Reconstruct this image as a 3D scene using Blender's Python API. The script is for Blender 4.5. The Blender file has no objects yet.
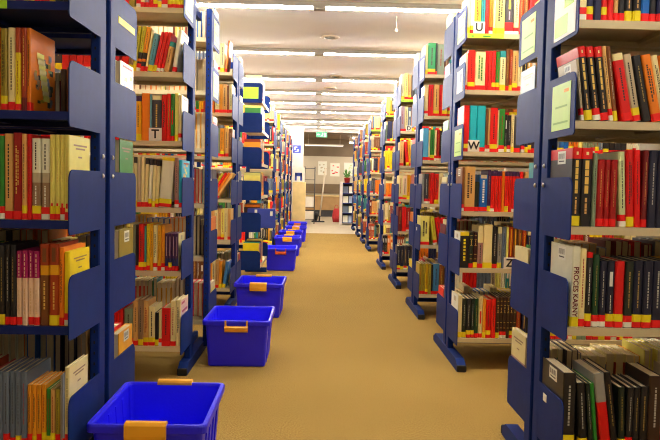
import bpy, math, random
from math import sin, cos, tan, pi, radians
from mathutils import Vector, Matrix

C = bpy.context.scene.collection
SC = bpy.context.scene

# ------------------------------------------------------------------ camera
F_PX = 690.0
CAM_H = 0.993
ROLL = radians(1.2)
def camera():
    cam = bpy.data.cameras.new('camera'); o = bpy.data.objects.new('camera', cam); C.objects.link(o)
    cam.sensor_width = 36.0; cam.sensor_fit = 'HORIZONTAL'; cam.lens = F_PX / 660.0 * 36.0
    cam.clip_start = 0.02; cam.clip_end = 100
    yaw = math.atan(12.75 / F_PX); pitch = math.atan(35.74 / F_PX)
    fwd = Vector((sin(yaw) * cos(pitch), cos(yaw) * cos(pitch), -sin(pitch)))
    right = fwd.cross(Vector((0, 0, 1))).normalized(); up = right.cross(fwd)
    # picture content leans clockwise: the camera leans anticlockwise
    r2 = right * cos(ROLL) + up * sin(ROLL)
    u2 = up * cos(ROLL) - right * sin(ROLL)
    m = Matrix((r2, u2, -fwd)).transposed().to_4x4()
    m.translation = Vector((0, 0, CAM_H))
    o.matrix_world = m
    SC.camera = o
camera()

# ------------------------------------------------------------------ world, exposure
w = bpy.data.worlds.new('World'); SC.world = w; w.use_nodes = True
w.node_tree.nodes['Background'].inputs[0].default_value = (1.0, 0.85, 0.65, 1)
w.node_tree.nodes['Background'].inputs[1].default_value = 0.02
SC.view_settings.view_transform = 'Standard'
SC.view_settings.look = 'None'
SC.view_settings.gamma = 1.0
SC.view_settings.use_curve_mapping = False
SC.view_settings.exposure = 2.75
SC.cycles.use_denoising = True
SC.cycles.max_bounces = 8
SC.cycles.diffuse_bounces = 5
SC.cycles.sample_clamp_indirect = 6.0
TUBE_COL = (1.0, 0.95, 0.89)
TUBE_E = 27.0
# rows of fluorescent tubes: distance, brightness of left tube, brightness of right tube
LIGHT_ROWS = [(-0.6, 0.0, 0.5), (1.55, 0.0, 0.6), (3.45, 1.2, 1.2), (5.38, 1, 1), (7.25, 1, 1), (9.06, 1, 1), (10.4, 1, 1),
              (11.7, 1, 1), (13.1, 1, 1), (15.0, 1, 1), (16.5, 1, 1)]
CEIL = 2.385
SC.cycles.filter_width = 1.1

# ------------------------------------------------------------------ colours and materials
def lin(c):
    r = []
    for v in c:
        v = v / 255.0
        r.append(v / 12.92 if v <= 0.04045 else ((v + 0.055) / 1.055) ** 2.4)
    return tuple(r)

PAL = {
 'cream': (222, 200, 150), 'white': (225, 215, 190), 'navy': (28, 32, 62), 'red': (192, 28, 26), 'tan': (190, 150, 95),
 'black': (24, 22, 24), 'blue': (30, 90, 160), 'stone': (170, 158, 130), 'orange': (226, 120, 36), 'darkred': (140, 22, 24),
 'scarlet': (214, 50, 26), 'greygreen': (120, 135, 110), 'palegreen': (190, 200, 150), 'maroon': (100, 24, 26), 'brown': (110, 66, 34),
 'navyblack': (24, 26, 44), 'darkgreen': (30, 62, 36), 'blackgreen': (26, 36, 28), 'green': (50, 120, 50), 'grey': (140, 138, 130),
 'brownblack': (52, 34, 24), 'yellow': (232, 190, 40), 'rust': (150, 60, 26), 'olive': (140, 125, 52), 'paleyellow': (232, 205, 120),
 'peach': (230, 165, 105), 'pinkcream': (225, 185, 160), 'blueblack': (28, 30, 52), 'lightblue': (150, 165, 190), 'orangetan': (206, 140, 60),
 'greyblue': (96, 108, 124), 'rose': (170, 60, 66), 'limeyellow': (178, 172, 72), 'teal': (50, 130, 130), 'palelime': (184, 180, 112),
 'charcoal': (58, 56, 60), 'turquoise': (50, 160, 170), 'plum': (62, 34, 70), 'blackred': (50, 20, 22), 'lilac': (160, 140, 150),
 'turqgrey': (90, 140, 150), 'greybrown': (135, 110, 85), 'amber': (226, 155, 44), 'cyan': (60, 160, 190), 'lilacbrown': (150, 115, 105),
 'emerald': (40, 140, 80), 'skyblue': (90, 165, 205), 'mustard': (170, 140, 50), 'steelblue': (60, 110, 150),
 'labelgreen': (165, 220, 80), 'labelpale': (180, 215, 125), 'labelline': (130, 175, 85), 'gold': (200, 170, 95), 'paper': (235, 225, 200), 'ink': (40, 34, 34),
 'stickred': (205, 30, 22), 'stickyellow': (235, 195, 45), 'magentac': (150, 34, 90), 'pages': (215, 195, 150), 'cover_navy': (36, 40, 84),
}
def vivid(c):
    l = .3 * c[0] + .6 * c[1] + .1 * c[2]
    return tuple(min(.86, max(.004, (l + (v - l) * 1.12) * 1.3)) for v in c)
LP = {k: vivid(lin(v)) for k, v in PAL.items()}
WORDS = {'navyblack': 'navy-black', 'darkred': 'dark red', 'greygreen': 'grey-green', 'palegreen': 'pale green', 'darkgreen': 'dark green',
 'blackgreen': 'green-black', 'brownblack': 'dark brown', 'paleyellow': 'pale yellow', 'pinkcream': 'pinkish cream', 'blueblack': 'blue-black',
 'lightblue': 'light blue', 'orangetan': 'orange-tan', 'greyblue': 'grey-blue', 'limeyellow': 'lime yellow', 'palelime': 'pale lime',
 'blackred': 'red-black', 'turqgrey': 'grey-turquoise', 'greybrown': 'grey-brown', 'lilacbrown': 'lilac-brown', 'skyblue': 'sky blue', 'steelblue': 'steel blue'}

def new_mat(name):
    m = bpy.data.materials.new(name); m.use_nodes = True
    nt = m.node_tree; return m, nt, nt.nodes['Principled BSDF']

def mat_noise(name, col, var=0.12, scale=8.0, rough=0.5, metal=0.0, bump=0.0, bscale=60.0, spec=0.5):
    m, nt, b = new_mat(name)
    tc = nt.nodes.new('ShaderNodeTexCoord')
    n = nt.nodes.new('ShaderNodeTexNoise'); n.inputs['Scale'].default_value = scale; n.inputs['Detail'].default_value = 4
    nt.links.new(tc.outputs['Object'], n.inputs['Vector'])
    r = nt.nodes.new('ShaderNodeValToRGB')
    r.color_ramp.elements[0].position = 0.3; r.color_ramp.elements[1].position = 0.7
    r.color_ramp.elements[0].color = (*[c * (1 - var) for c in col], 1)
    r.color_ramp.elements[1].color = (*[min(1, c * (1 + var)) for c in col], 1)
    nt.links.new(n.outputs['Fac'], r.inputs['Fac']); nt.links.new(r.outputs['Color'], b.inputs['Base Color'])
    b.inputs['Roughness'].default_value = rough; b.inputs['Metallic'].default_value = metal
    b.inputs['Specular IOR Level'].default_value = spec
    if bump:
        n2 = nt.nodes.new('ShaderNodeTexNoise'); n2.inputs['Scale'].default_value = bscale; n2.inputs['Detail'].default_value = 3
        nt.links.new(tc.outputs['Object'], n2.inputs['Vector'])
        bp = nt.nodes.new('ShaderNodeBump'); bp.inputs['Strength'].default_value = bump; bp.inputs['Distance'].default_value = 0.01
        nt.links.new(n2.outputs['Fac'], bp.inputs['Height']); nt.links.new(bp.outputs['Normal'], b.inputs['Normal'])
    return m

def mat_attr(name, rough, var=0.10, scale=30.0):
    m, nt, b = new_mat(name)
    at = nt.nodes.new('ShaderNodeAttribute'); at.attribute_name = 'col'
    tc = nt.nodes.new('ShaderNodeTexCoord')
    n = nt.nodes.new('ShaderNodeTexNoise'); n.inputs['Scale'].default_value = scale; n.inputs['Detail'].default_value = 3
    nt.links.new(tc.outputs['Object'], n.inputs['Vector'])
    mr = nt.nodes.new('ShaderNodeMapRange'); mr.inputs[3].default_value = 1 - var; mr.inputs[4].default_value = 1 + var
    nt.links.new(n.outputs['Fac'], mr.inputs[0])
    mx = nt.nodes.new('ShaderNodeVectorMath'); mx.operation = 'SCALE'
    nt.links.new(at.outputs['Color'], mx.inputs[0]); nt.links.new(mr.outputs[0], mx.inputs['Scale'])
    nt.links.new(mx.outputs[0], b.inputs['Base Color'])
    b.inputs['Roughness'].default_value = rough
    return m

def mat_pages():
    m, nt, b = new_mat('page_edges')
    tc = nt.nodes.new('ShaderNodeTexCoord')
    wv = nt.nodes.new('ShaderNodeTexWave'); wv.bands_direction = 'X'; wv.inputs['Scale'].default_value = 180
    wv.inputs['Distortion'].default_value = 1.5
    nt.links.new(tc.outputs['Object'], wv.inputs['Vector'])
    r = nt.nodes.new('ShaderNodeValToRGB')
    r.color_ramp.elements[0].color = (*lin((200, 180, 136)), 1); r.color_ramp.elements[1].color = (*lin((240, 226, 190)), 1)
    nt.links.new(wv.outputs['Fac'], r.inputs['Fac']); nt.links.new(r.outputs['Color'], b.inputs['Base Color'])
    b.inputs['Roughness'].default_value = 0.8
    return m

def mat_emit(name, col, strength):
    m, nt, b = new_mat(name)
    b.inputs['Base Color'].default_value = (0.8, 0.8, 0.8, 1)
    b.inputs['Emission Color'].default_value = (*col, 1); b.inputs['Emission Strength'].default_value = strength
    return m

def mat_carpet():
    m, nt, b = new_mat('carpet')
    tc = nt.nodes.new('ShaderNodeTexCoord')
    n1 = nt.nodes.new('ShaderNodeTexNoise'); n1.inputs['Scale'].default_value = 150; n1.inputs['Detail'].default_value = 3
    n2 = nt.nodes.new('ShaderNodeTexNoise'); n2.inputs['Scale'].default_value = 2.2; n2.inputs['Detail'].default_value = 4
    for n in (n1, n2): nt.links.new(tc.outputs['Object'], n.inputs['Vector'])
    r1 = nt.nodes.new('ShaderNodeValToRGB')
    r1.color_ramp.elements[0].position = 0.32; r1.color_ramp.elements[1].position = 0.68
    r1.color_ramp.elements[0].color = (*lin((134, 106, 50)), 1); r1.color_ramp.elements[1].color = (*lin((188, 155, 84)), 1)
    nt.links.new(n1.outputs['Fac'], r1.inputs['Fac'])
    mr = nt.nodes.new('ShaderNodeMapRange'); mr.inputs[3].default_value = 0.92; mr.inputs[4].default_value = 1.08
    nt.links.new(n2.outputs['Fac'], mr.inputs[0])
    mx = nt.nodes.new('ShaderNodeVectorMath'); mx.operation = 'SCALE'
    nt.links.new(r1.outputs['Color'], mx.inputs[0]); nt.links.new(mr.outputs[0], mx.inputs['Scale'])
    nt.links.new(mx.outputs[0], b.inputs['Base Color'])
    b.inputs['Roughness'].default_value = 0.95; b.inputs['Specular IOR Level'].default_value = 0.1
    bp = nt.nodes.new('ShaderNodeBump'); bp.inputs['Strength'].default_value = 0.6; bp.inputs['Distance'].default_value = 0.006
    nt.links.new(n1.outputs['Fac'], bp.inputs['Height']); nt.links.new(bp.outputs['Normal'], b.inputs['Normal'])
    return m

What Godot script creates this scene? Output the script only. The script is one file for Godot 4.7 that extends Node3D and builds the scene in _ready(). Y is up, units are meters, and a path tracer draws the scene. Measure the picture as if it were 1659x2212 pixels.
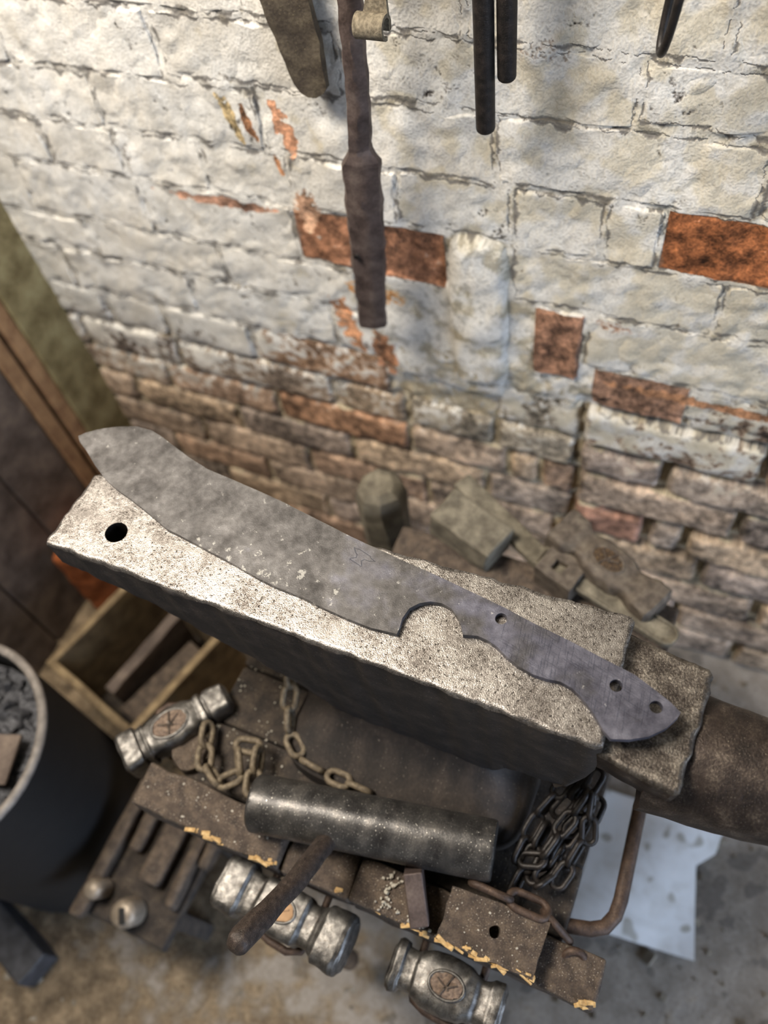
extends Node3D
# A blacksmith's corner: anvil with a forged blade blank, painted brick wall with hanging tools, hammers racked round the anvil stand.
# World: x along the wall to the right, y up from the floor, z out of the wall towards the viewer. Metres.

var M := {}
var used := {}


func _ready() -> void:
	# camera: held in the hand, looking steeply down past the anvil to the foot of the wall
	var cam := Camera3D.new()
	cam.name = "camera"
	add_child(cam)
	cam.transform = Transform3D(Basis(Vector3(0.915383, -0.112343, -0.386592), Vector3(-0.269629, 0.542012, -0.795942), Vector3(0.298956, 0.832828, 0.465858)), Vector3(0, 1.43, 0.71))
	cam.near = 0.05
	cam.far = 30.0
	var ca := CameraAttributesPhysical.new()
	ca.frustum_focal_length = 19.311
	ca.frustum_focus_distance = 0.675
	ca.exposure_aperture = 2.1
	cam.attributes = ca
	cam.fov = 63.72
	cam.current = true
	# sky seen through the doorway, and exposure
	var env := Environment.new()
	env.background_mode = Environment.BG_SKY
	var sm := ProceduralSkyMaterial.new()
	sm.sky_top_color = Color(0.54, 0.62, 0.74)
	sm.sky_horizon_color = Color(0.78, 0.83, 0.90)
	sm.ground_horizon_color = Color(0.40, 0.42, 0.42)
	sm.ground_bottom_color = Color(0.30, 0.30, 0.29)
	sm.sky_energy_multiplier = 3.6
	sm.ground_energy_multiplier = 1.0
	env.sky = Sky.new()
	env.sky.sky_material = sm
	env.tonemap_mode = Environment.TONE_MAPPER_LINEAR
	env.tonemap_exposure = 0.84
	env.sdfgi_enabled = true
	env.ssao_enabled = true
	env.ssil_enabled = true
	var we := WorldEnvironment.new()
	we.name = "world_environment"
	we.environment = env
	add_child(we)
	make_materials()
	lamp("panel_lamp", "warm white panel lamp hanging high above the left end of the anvil", Vector3(-0.82, 2.05, 0.58), Vector3(-0.35, 0.9, 0.15), Vector2(0.55, 0.5), Color(1.0, 0.965, 0.915), 4.6, 5.0)
	build_room()
	build_wall()
	build_anvil()
	build_knife()
	build_hanging()
	build_stand()
	build_hammers()
	build_rear()
	build_left()
	build_floor_things()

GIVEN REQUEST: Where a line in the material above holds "scene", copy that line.

COMPLETE RESPONSE:
Reconstruct this image as a 3D scene using Blender's Python API. The script is for Blender 4.5. The Blender file has no objects yet.
C = bpy.context.scene.collection
SC = bpy.context.scene
What Godot script creates this scene? Output the script only. The script is one file for Godot 4.7 that extends Node3D and builds the scene in _ready(). Y is up, units are meters, and a path tracer draws the scene. Measure the picture as if it were 1659x2212 pixels.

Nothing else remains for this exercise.